• [Exercise task]: Leaving out the pictures, retype the lines from the beginning of the listing through the line containing "return tuple((v /".

(Scenes as source code)
+---+
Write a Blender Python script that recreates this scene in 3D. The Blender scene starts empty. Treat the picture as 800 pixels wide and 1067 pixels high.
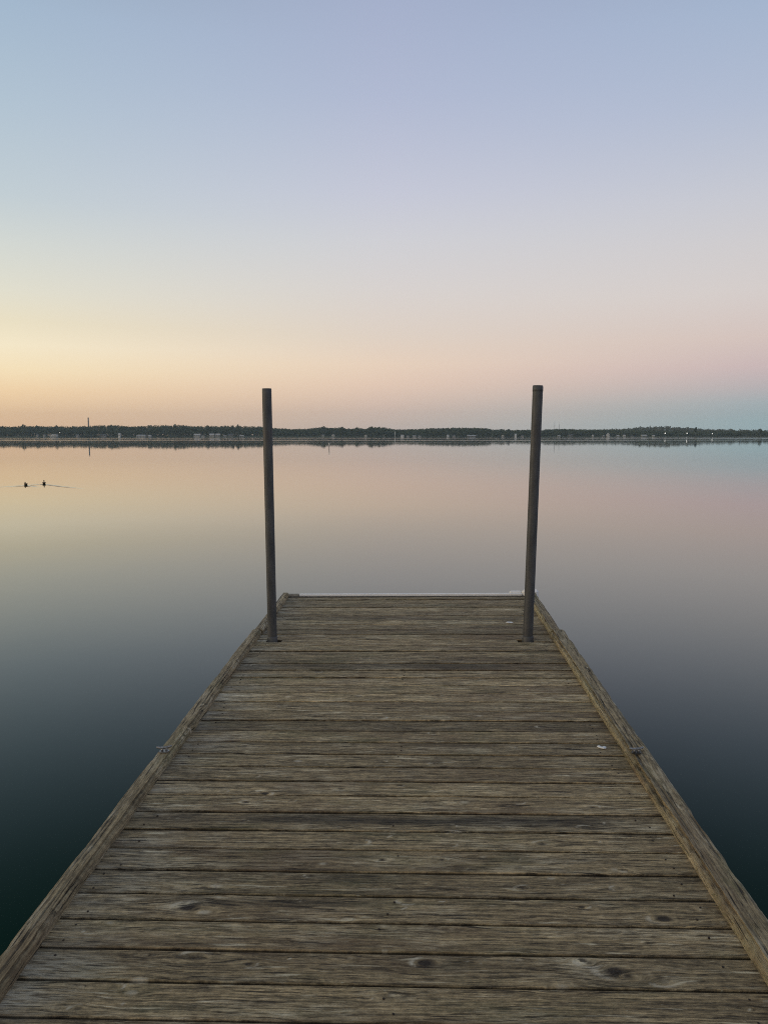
import bpy, math, random
import numpy as np
from mathutils import Matrix, Vector

random.seed(7)
rng = np.random.default_rng(7)
scene = bpy.context.scene
col = scene.collection


def lin(c):
    return tuple((v / 255 / 12.92) if v / 255 <= 0.04045 else ((v / 255 + 0.055) / 1.055) ** 2.4 for v in c)


# ------------------------------------------------------------------ camera
HAZE = 1.4e-4
CAM_Z = 2.2                      # eye height above the lake
F = 801.0                        # focal length in photo pixels (800 x 1067)
PITCH = math.atan((533.5 - 454.0) / F)
cam_data = bpy.data.cameras.new("camera")
cam = bpy.data.objects.new("camera", cam_data)
col.objects.link(cam)
cam.location = (0, 0, CAM_Z)
cam.rotation_euler = (math.pi / 2 - PITCH, 0, 0)
cam_data.sensor_fit = 'VERTICAL'
cam_data.sensor_height = 24.0
cam_data.lens = F / 1067.0 * 24.0
cam_data.clip_start = 0.05
cam_data.clip_end = 30000
scene.camera = cam

# ------------------------------------------------------------------ sky (clear dawn sky, belt of pink above the earth's shadow)
world = bpy.data.worlds.new("World")
scene.world = world
world.use_nodes = True
wn, wl = world.node_tree.nodes, world.node_tree.links
wn.clear()


def wmath(op, a, b=None, clamp=False):
    n = wn.new('ShaderNodeMath'); n.operation = op; n.use_clamp = clamp
    for i, v in enumerate((a, b)):
        if v is None: continue
        if isinstance(v, (int, float)): n.inputs[i].default_value = v
        else: wl.new(v, n.inputs[i])
    return n.outputs[0]


tc = wn.new('ShaderNodeTexCoord')
sx = wn.new('ShaderNodeSeparateXYZ'); wl.new(tc.outputs['Generated'], sx.inputs[0])
elev = wmath('ARCSINE', sx.outputs[2])
t_el = wmath('SQRT', wmath('DIVIDE', wmath('MAXIMUM', elev, 0.0), math.pi / 2))
azim = wmath('MULTIPLY', wmath('ARCTAN2', sx.outputs[0], sx.outputs[1]), 180 / math.pi)

ZEN = (112, 127, 148)
SKY = [   # azimuth (0 = ahead), [(elevation, sRGB, gain)]
    (-180, [(0, (205, 185, 168)), (5, (242, 218, 192)), (11, (232, 222, 212)), (17, (214, 212, 218)), (28, (186, 194, 212)), (50, (146, 158, 178)), (90, ZEN)]),
    (-105, [(0, (255, 170, 95)), (3, (255, 205, 120), 1.5), (9, (255, 226, 165), 1.35), (18, (235, 226, 200)), (32, (190, 192, 190)), (55, (138, 148, 160)), (90, ZEN)]),
    (-55, [(0, (240, 176, 115)), (2, (250, 196, 130)), (5, (255, 226, 165)), (9, (246, 230, 190)), (16, (214, 218, 210)), (28, (165, 186, 206)), (50, (112, 126, 146)), (90, ZEN)]),
    (-25.7, [(0, (222, 178, 142)), (1.5, (239, 200, 157)), (3.0, (250, 217, 172)), (4.4, (253, 231, 190)), (6.0, (251, 237, 205)), (7.5, (240, 229, 200)),
             (9.5, (229, 226, 209)), (12.5, (213, 218, 213)), (15.3, (196, 208, 214)), (20.7, (178, 196, 211)), (25.7, (164, 185, 206)), (36, (118, 137, 155)), (52, (98, 114, 130)), (90, ZEN)]),
    (0, [(0, (192, 178, 171)), (0.8, (201, 183, 172)), (2.2, (219, 193, 177)), (3.8, (233, 205, 184)), (5.2, (237, 213, 191)), (7.2, (228, 213, 199)),
         (10.6, (219, 213, 210)), (13.8, (210, 210, 215)), (16.9, (199, 202, 217)), (22.8, (178, 187, 211)), (28, (166, 177, 204)), (38, (130, 146, 172)), (54, (104, 120, 142)), (90, ZEN)]),
    (25.7, [(0, (155, 176, 181)), (1.0, (158, 178, 182)), (2.2, (170, 179, 182)), (3.2, (189, 181, 182)), (4.6, (207, 187, 186)), (6.5, (217, 199, 192)),
            (9.5, (217, 209, 206)), (12.5, (210, 207, 209)), (15.3, (201, 203, 212)), (20.7, (179, 190, 211)), (25.7, (165, 182, 207)), (36, (130, 147, 172)), (52, (104, 120, 142)), (90, ZEN)]),
    (60, [(0, (128, 160, 170)), (2.5, (140, 162, 174)), (5, (180, 170, 182)), (9, (205, 190, 195)), (15, (190, 192, 206)), (26, (158, 176, 204)), (50, (106, 122, 144)), (90, ZEN)]),
    (110, [(0, (118, 148, 165)), (3, (135, 155, 172)), (6, (175, 166, 182)), (10, (192, 182, 192)), (16, (178, 183, 200)), (28, (150, 168, 194)), (50, (106, 122, 144)), (90, ZEN)]),
    (180, [(0, (205, 185, 168)), (5, (242, 218, 192)), (11, (232, 222, 212)), (17, (214, 212, 218)), (28, (186, 194, 212)), (50, (146, 158, 178)), (90, ZEN)]),
]
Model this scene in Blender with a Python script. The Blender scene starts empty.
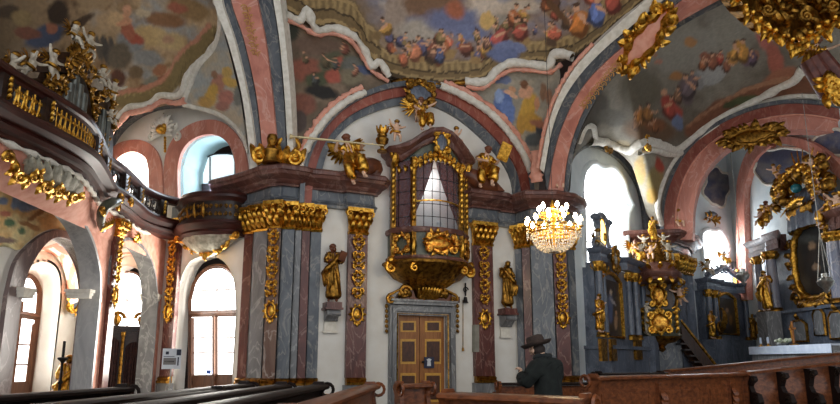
import bpy, bmesh, math, random
from mathutils import Vector, Matrix, Euler, noise, geometry
random.seed(7)
SC = bpy.context.scene
COL = SC.collection
PI = math.pi
# ------------------------------------------------------------------ camera
FPX = 593.0
PITCH = math.radians(10.5)
PY0 = 251.4
EYE = Vector((0, 0, 1.6))
CP, SP = math.cos(PITCH), math.sin(PITCH)
cam = bpy.data.cameras.new('camera')
cam.sensor_width = 36
cam.lens = 36 * FPX / 840
cam.shift_y = (PY0 - 202) / 840
camo = bpy.data.objects.new('camera', cam)
COL.objects.link(camo)
camo.location = EYE
camo.rotation_euler = (PI / 2 + PITCH, 0, 0)
SC.camera = camo


def ray(px, py):
    u = (px - 420) / FPX
    v = (PY0 - py) / FPX
    return Vector((u, CP - v * SP, SP + v * CP))


def vy(px, py, Y):
    d = ray(px, py)
    return EYE + d * (Y / d.y)


class Plane:
    """upright wall plane through two plan points; n faces the nave"""
    def __init__(s, A, B):
        s.a = Vector((A[0], A[1], 0)); s.b = Vector((B[0], B[1], 0))
        s.d = (s.b - s.a).normalized()
        n = Vector((s.d.y, -s.d.x, 0))
        if n.dot(EYE - s.a) < 0: n = -n
        s.n = n

    def pt(s, px, py, off=0.0):
        d = ray(px, py)
        t = (s.a - EYE).dot(s.n) / d.dot(s.n)
        return EYE + d * t + s.n * off

    def po(s, px, py, off):
        """pixel hit on the plane moved off the wall, staying under that pixel"""
        d = ray(px, py)
        t = ((s.a + s.n * off) - EYE).dot(s.n) / d.dot(s.n)
        return EYE + d * t

    def xz(s, w, z, off=0.0):
        return s.a + s.d * w + Vector((0, 0, z)) + s.n * off

    def w(s, px, py=361):
        return (s.pt(px, py) - s.a).dot(s.d)

    def z(s, px, py, off=0.0):
        return s.po(px, py, off).z

    def mat(s):
        """local axes: x along wall, y out of the wall, z up"""
        x = s.d.copy()
        y = s.n
        z = Vector((0, 0, 1))
        if x.cross(y).dot(z) < 0: x = -x
        return Matrix((x, y, z)).transposed()


def spl(pts, n):
    """Catmull-Rom through 2D/3D tuples, n samples evenly by length"""
    P = [Vector(p) for p in pts]
    if len(P) == 2:
        return [P[0].lerp(P[1], i / (n - 1)) for i in range(n)]
    out = []
    Q = [P[0] * 2 - P[1]] + P + [P[-1] * 2 - P[-2]]
    for i in range(1, len(Q) - 2):
        p0, p1, p2, p3 = Q[i - 1:i + 3]
        for k in range(16):
            t = k / 16
            out.append(0.5 * ((2 * p1) + (p2 - p0) * t + (2 * p0 - 5 * p1 + 4 * p2 - p3) * t * t + (3 * p1 - p0 - 3 * p2 + p3) * t ** 3))
    out.append(P[-1])
    return resamp(out, n)


def resamp(P, n):
    L = [0]
    for a, b in zip(P, P[1:]): L.append(L[-1] + (b - a).length)
    res = []; j = 0
    for i in range(n):
        s = L[-1] * i / (n - 1)
        while j < len(P) - 2 and L[j + 1] < s: j += 1
        seg = L[j + 1] - L[j]
        res.append(P[j].lerp(P[j + 1], 0 if seg == 0 else min(1, (s - L[j]) / seg)))
    return res


def lin(P, n):
    return resamp([Vector(p) for p in P], n)


# ------------------------------------------------------------------ mesh builder
WM = {}   # world matrices of things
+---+
• [Expected output]:
Write a Blender Python script that recreates this scene in 3D. The Blender scene starts empty. Treat the picture as 800 pixels wide and 1067 pixels high.
import bpy, math, random
import numpy as np
from mathutils import Matrix, Vector

random.seed(7)
rng = np.random.default_rng(7)
scene = bpy.context.scene
col = scene.collection


def lin(c):
    return tuple((v / 255 / 12.92) if v / 255 <= 0.04045 else ((v / 255 + 0.055) / 1.055) ** 2.4 for v in c)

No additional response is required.